World oil quotations surged sharply following the start of military operations by the USA and Israel in Iran. However, this does not mean an automatic jump in fuel prices in Ukraine. As reported by RBC-Ukraine.
After Tehran's statements about readiness to respond, futures for oil in London reached 73 dollars per barrel — the highest in seven months. Since the beginning of the year, the price has increased by 19% due to sanctions, production disruptions, and stockpiling by China.
Oil prices after operations in Iran: how the market reacts
The escalation of the situation may affect OPEC+ countries' decisions. During the next meeting, exporters will consider increasing production to stabilize the market instead of the previously planned moderate increase in supplies.
Sharp fluctuations on the exchange traditionally reflect on the cost of oil products in Europe and thus in Ukraine, which depends on imports.
Fuel prices in Ukraine: will there be an increase
Analyst of the consulting company "Naftomarket" Oleksandr Sirenko notes that further growth in oil quotations may lead to an increase in prices at Ukrainian gas stations.

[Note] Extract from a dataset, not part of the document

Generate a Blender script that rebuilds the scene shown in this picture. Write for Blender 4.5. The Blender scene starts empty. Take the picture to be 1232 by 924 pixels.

At the same time, if global indicators decrease, theoretically the cost of fuel should decrease. However, according to the expert, networks do not always respond quickly to price drops, explaining this by selling off previously purchased stocks.
Sirenko also emphasized that it is too early to make accurate forecasts. As an example, he cited events surrounding military actions in Venezuela, where the market actually did not respond to the conflict.
"Let's see, on Monday it will be clear what is happening with the quotations based on the final reports. And based on these figures, we will purchase the next batches," the specialist noted.
It is worth noting that with the rise in fuel prices in the market the share of low-quality gasoline increases. Such conclusions were published by experts from the Institute of Consumer Expertise after checking gas station networks.